=== Provided data ===

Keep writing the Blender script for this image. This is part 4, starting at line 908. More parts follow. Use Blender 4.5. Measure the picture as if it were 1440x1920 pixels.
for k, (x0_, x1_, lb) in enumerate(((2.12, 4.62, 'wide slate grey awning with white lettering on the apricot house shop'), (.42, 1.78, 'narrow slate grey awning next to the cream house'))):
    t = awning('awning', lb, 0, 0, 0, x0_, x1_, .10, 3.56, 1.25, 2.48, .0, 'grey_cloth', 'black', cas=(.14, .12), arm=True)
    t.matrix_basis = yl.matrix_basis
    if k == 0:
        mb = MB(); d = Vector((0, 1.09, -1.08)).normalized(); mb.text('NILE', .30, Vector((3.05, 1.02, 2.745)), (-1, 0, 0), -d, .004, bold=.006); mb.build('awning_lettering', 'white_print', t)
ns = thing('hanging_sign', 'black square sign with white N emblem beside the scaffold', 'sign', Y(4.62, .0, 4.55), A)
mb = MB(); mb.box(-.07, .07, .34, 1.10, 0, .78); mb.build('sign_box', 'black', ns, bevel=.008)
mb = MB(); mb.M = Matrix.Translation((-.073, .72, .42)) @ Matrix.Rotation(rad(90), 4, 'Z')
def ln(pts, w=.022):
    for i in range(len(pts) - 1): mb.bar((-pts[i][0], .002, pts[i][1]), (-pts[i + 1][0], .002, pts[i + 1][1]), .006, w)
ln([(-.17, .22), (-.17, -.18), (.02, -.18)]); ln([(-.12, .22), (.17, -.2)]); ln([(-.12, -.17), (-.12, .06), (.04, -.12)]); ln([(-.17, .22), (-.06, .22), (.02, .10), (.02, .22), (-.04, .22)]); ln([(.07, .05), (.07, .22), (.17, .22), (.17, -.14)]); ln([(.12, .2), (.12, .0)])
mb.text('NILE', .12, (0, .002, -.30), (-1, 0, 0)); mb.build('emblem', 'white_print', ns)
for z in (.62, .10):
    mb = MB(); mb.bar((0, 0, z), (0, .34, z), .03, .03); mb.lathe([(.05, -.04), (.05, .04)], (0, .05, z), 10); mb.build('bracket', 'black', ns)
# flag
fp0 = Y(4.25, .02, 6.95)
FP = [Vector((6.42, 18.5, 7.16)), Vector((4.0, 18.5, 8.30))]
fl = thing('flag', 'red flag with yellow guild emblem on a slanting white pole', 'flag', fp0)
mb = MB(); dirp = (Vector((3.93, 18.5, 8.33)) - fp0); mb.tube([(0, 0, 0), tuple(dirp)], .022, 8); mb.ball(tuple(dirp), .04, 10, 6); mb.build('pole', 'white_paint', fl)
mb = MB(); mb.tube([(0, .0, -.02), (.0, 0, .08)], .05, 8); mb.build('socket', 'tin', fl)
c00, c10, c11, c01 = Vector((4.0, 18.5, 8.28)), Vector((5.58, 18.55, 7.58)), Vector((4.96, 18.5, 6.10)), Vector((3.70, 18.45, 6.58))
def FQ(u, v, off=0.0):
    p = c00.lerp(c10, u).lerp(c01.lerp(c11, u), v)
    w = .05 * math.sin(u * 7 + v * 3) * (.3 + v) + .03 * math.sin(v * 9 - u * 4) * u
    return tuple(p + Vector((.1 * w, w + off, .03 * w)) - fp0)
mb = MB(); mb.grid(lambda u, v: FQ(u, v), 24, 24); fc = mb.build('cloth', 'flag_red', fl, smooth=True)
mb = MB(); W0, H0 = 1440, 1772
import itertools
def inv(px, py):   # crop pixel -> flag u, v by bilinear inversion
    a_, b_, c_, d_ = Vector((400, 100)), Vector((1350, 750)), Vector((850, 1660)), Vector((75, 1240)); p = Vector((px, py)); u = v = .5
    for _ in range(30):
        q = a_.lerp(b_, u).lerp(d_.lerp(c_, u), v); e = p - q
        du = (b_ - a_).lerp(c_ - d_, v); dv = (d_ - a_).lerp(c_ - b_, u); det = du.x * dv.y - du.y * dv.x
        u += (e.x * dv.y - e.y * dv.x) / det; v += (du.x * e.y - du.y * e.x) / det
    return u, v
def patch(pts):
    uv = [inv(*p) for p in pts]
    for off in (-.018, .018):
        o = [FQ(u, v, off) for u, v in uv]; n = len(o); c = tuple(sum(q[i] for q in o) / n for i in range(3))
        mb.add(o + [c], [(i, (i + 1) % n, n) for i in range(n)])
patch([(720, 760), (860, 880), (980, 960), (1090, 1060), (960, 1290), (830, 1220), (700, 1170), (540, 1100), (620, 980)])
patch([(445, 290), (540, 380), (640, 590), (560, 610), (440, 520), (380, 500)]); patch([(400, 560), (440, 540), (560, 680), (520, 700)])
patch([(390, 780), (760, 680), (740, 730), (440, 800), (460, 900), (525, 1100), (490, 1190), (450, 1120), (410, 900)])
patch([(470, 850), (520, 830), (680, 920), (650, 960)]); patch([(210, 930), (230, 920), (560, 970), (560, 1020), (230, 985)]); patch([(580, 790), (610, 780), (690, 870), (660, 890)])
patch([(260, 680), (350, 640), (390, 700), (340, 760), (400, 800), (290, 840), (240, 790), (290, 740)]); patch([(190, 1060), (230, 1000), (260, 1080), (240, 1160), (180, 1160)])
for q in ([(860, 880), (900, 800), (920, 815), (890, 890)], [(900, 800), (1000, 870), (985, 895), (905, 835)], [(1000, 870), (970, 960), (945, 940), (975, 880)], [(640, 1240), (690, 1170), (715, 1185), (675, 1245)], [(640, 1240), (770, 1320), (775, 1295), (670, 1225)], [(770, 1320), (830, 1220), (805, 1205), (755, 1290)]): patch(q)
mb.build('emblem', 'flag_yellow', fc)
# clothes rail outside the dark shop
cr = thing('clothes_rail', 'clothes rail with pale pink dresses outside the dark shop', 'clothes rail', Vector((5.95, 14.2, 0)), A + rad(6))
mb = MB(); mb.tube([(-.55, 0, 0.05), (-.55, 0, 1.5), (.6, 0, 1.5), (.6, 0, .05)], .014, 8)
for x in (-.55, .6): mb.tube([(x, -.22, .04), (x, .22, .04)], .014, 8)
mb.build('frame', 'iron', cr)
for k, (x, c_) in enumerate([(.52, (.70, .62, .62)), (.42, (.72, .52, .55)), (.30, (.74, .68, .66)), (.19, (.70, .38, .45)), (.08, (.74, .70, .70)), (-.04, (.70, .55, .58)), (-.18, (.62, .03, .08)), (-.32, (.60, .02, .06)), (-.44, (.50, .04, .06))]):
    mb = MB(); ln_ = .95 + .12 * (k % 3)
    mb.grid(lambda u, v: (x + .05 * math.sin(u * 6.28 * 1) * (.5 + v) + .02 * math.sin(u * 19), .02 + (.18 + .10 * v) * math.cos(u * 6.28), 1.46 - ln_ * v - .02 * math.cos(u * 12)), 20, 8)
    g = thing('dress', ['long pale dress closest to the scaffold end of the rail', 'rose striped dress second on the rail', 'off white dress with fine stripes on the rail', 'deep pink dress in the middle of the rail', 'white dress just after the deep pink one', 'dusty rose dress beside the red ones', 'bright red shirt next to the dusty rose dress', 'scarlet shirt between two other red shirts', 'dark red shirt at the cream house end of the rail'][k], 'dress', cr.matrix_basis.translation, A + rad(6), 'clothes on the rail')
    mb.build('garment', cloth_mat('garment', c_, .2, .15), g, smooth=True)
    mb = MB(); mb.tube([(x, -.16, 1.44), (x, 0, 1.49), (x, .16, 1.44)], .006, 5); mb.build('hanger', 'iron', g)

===

Exercise description
Extract the data exactly as given.

Correct result
Keep writing the Blender script for this image. This is part 4, starting at line 908. More parts follow. Use Blender 4.5. Measure the picture as if it were 1440x1920 pixels.
for k, (x0_, x1_, lb) in enumerate(((2.12, 4.62, 'wide slate grey awning with white lettering on the apricot house shop'), (.42, 1.78, 'narrow slate grey awning next to the cream house'))):
    t = awning('awning', lb, 0, 0, 0, x0_, x1_, .10, 3.56, 1.25, 2.48, .0, 'grey_cloth', 'black', cas=(.14, .12), arm=True)
    t.matrix_basis = yl.matrix_basis
    if k == 0:
        mb = MB(); d = Vector((0, 1.09, -1.08)).normalized(); mb.text('NILE', .30, Vector((3.05, 1.02, 2.745)), (-1, 0, 0), -d, .004, bold=.006); mb.build('awning_lettering', 'white_print', t)
ns = thing('hanging_sign', 'black square sign with white N emblem beside the scaffold', 'sign', Y(4.62, .0, 4.55), A)
mb = MB(); mb.box(-.07, .07, .34, 1.10, 0, .78); mb.build('sign_box', 'black', ns, bevel=.008)
mb = MB(); mb.M = Matrix.Translation((-.073, .72, .42)) @ Matrix.Rotation(rad(90), 4, 'Z')
def ln(pts, w=.022):
    for i in range(len(pts) - 1): mb.bar((-pts[i][0], .002, pts[i][1]), (-pts[i + 1][0], .002, pts[i + 1][1]), .006, w)
ln([(-.17, .22), (-.17, -.18), (.02, -.18)]); ln([(-.12, .22), (.17, -.2)]); ln([(-.12, -.17), (-.12, .06), (.04, -.12)]); ln([(-.17, .22), (-.06, .22), (.02, .10), (.02, .22), (-.04, .22)]); ln([(.07, .05), (.07, .22), (.17, .22), (.17, -.14)]); ln([(.12, .2), (.12, .0)])
mb.text('NILE', .12, (0, .002, -.30), (-1, 0, 0)); mb.build('emblem', 'white_print', ns)
for z in (.62, .10):
    mb = MB(); mb.bar((0, 0, z), (0, .34, z), .03, .03); mb.lathe([(.05, -.04), (.05, .04)], (0, .05, z), 10); mb.build('bracket', 'black', ns)
# flag
fp0 = Y(4.25, .02, 6.95)
FP = [Vector((6.42, 18.5, 7.16)), Vector((4.0, 18.5, 8.30))]
fl = thing('flag', 'red flag with yellow guild emblem on a slanting white pole', 'flag', fp0)
mb = MB(); dirp = (Vector((3.93, 18.5, 8.33)) - fp0); mb.tube([(0, 0, 0), tuple(dirp)], .022, 8); mb.ball(tuple(dirp), .04, 10, 6); mb.build('pole', 'white_paint', fl)
mb = MB(); mb.tube([(0, .0, -.02), (.0, 0, .08)], .05, 8); mb.build('socket', 'tin', fl)
c00, c10, c11, c01 = Vector((4.0, 18.5, 8.28)), Vector((5.58, 18.55, 7.58)), Vector((4.96, 18.5, 6.10)), Vector((3.70, 18.45, 6.58))
def FQ(u, v, off=0.0):
    p = c00.lerp(c10, u).lerp(c01.lerp(c11, u), v)
    w = .05 * math.sin(u * 7 + v * 3) * (.3 + v) + .03 * math.sin(v * 9 - u * 4) * u
    return tuple(p + Vector((.1 * w, w + off, .03 * w)) - fp0)
mb = MB(); mb.grid(lambda u, v: FQ(u, v), 24, 24); fc = mb.build('cloth', 'flag_red', fl, smooth=True)
mb = MB(); W0, H0 = 1440, 1772
import itertools
def inv(px, py):   # crop pixel -> flag u, v by bilinear inversion
    a_, b_, c_, d_ = Vector((400, 100)), Vector((1350, 750)), Vector((850, 1660)), Vector((75, 1240)); p = Vector((px, py)); u = v = .5
    for _ in range(30):
        q = a_.lerp(b_, u).lerp(d_.lerp(c_, u), v); e = p - q
        du = (b_ - a_).lerp(c_ - d_, v); dv = (d_ - a_).lerp(c_ - b_, u); det = du.x * dv.y - du.y * dv.x
        u += (e.x * dv.y - e.y * dv.x) / det; v += (du.x * e.y - du.y * e.x) / det
    return u, v
def patch(pts):
    uv = [inv(*p) for p in pts]
    for off in (-.018, .018):
        o = [FQ(u, v, off) for u, v in uv]; n = len(o); c = tuple(sum(q[i] for q in o) / n for i in range(3))
        mb.add(o + [c], [(i, (i + 1) % n, n) for i in range(n)])
patch([(720, 760), (860, 880), (980, 960), (1090, 1060), (960, 1290), (830, 1220), (700, 1170), (540, 1100), (620, 980)])
patch([(445, 290), (540, 380), (640, 590), (560, 610), (440, 520), (380, 500)]); patch([(400, 560), (440, 540), (560, 680), (520, 700)])
patch([(390, 780), (760, 680), (740, 730), (440, 800), (460, 900), (525, 1100), (490, 1190), (450, 1120), (410, 900)])
patch([(470, 850), (520, 830), (680, 920), (650, 960)]); patch([(210, 930), (230, 920), (560, 970), (560, 1020), (230, 985)]); patch([(580, 790), (610, 780), (690, 870), (660, 890)])
patch([(260, 680), (350, 640), (390, 700), (340, 760), (400, 800), (290, 840), (240, 790), (290, 740)]); patch([(190, 1060), (230, 1000), (260, 1080), (240, 1160), (180, 1160)])
for q in ([(860, 880), (900, 800), (920, 815), (890, 890)], [(900, 800), (1000, 870), (985, 895), (905, 835)], [(1000, 870), (970, 960), (945, 940), (975, 880)], [(640, 1240), (690, 1170), (715, 1185), (675, 1245)], [(640, 1240), (770, 1320), (775, 1295), (670, 1225)], [(770, 1320), (830, 1220), (805, 1205), (755, 1290)]): patch(q)
mb.build('emblem', 'flag_yellow', fc)
# clothes rail outside the dark shop
cr = thing('clothes_rail', 'clothes rail with pale pink dresses outside the dark shop', 'clothes rail', Vector((5.95, 14.2, 0)), A + rad(6))
mb = MB(); mb.tube([(-.55, 0, 0.05), (-.55, 0, 1.5), (.6, 0, 1.5), (.6, 0, .05)], .014, 8)
for x in (-.55, .6): mb.tube([(x, -.22, .04), (x, .22, .04)], .014, 8)
mb.build('frame', 'iron', cr)
for k, (x, c_) in enumerate([(.52, (.70, .62, .62)), (.42, (.72, .52, .55)), (.30, (.74, .68, .66)), (.19, (.70, .38, .45)), (.08, (.74, .70, .70)), (-.04, (.70, .55, .58)), (-.18, (.62, .03, .08)), (-.32, (.60, .02, .06)), (-.44, (.50, .04, .06))]):
    mb = MB(); ln_ = .95 + .12 * (k % 3)
    mb.grid(lambda u, v: (x + .05 * math.sin(u * 6.28 * 1) * (.5 + v) + .02 * math.sin(u * 19), .02 + (.18 + .10 * v) * math.cos(u * 6.28), 1.46 - ln_ * v - .02 * math.cos(u * 12)), 20, 8)
    g = thing('dress', ['long pale dress closest to the scaffold end of the rail', 'rose striped dress second on the rail', 'off white dress with fine stripes on the rail', 'deep pink dress in the middle of the rail', 'white dress just after the deep pink one', 'dusty rose dress beside the red ones', 'bright red shirt next to the dusty rose dress', 'scarlet shirt between two other red shirts', 'dark red shirt at the cream house end of the rail'][k], 'dress', cr.matrix_basis.translation, A + rad(6), 'clothes on the rail')
    mb.build('garment', cloth_mat('garment', c_, .2, .15), g, smooth=True)
    mb = MB(); mb.tube([(x, -.16, 1.44), (x, 0, 1.49), (x, .16, 1.44)], .006, 5); mb.build('hanger', 'iron', g)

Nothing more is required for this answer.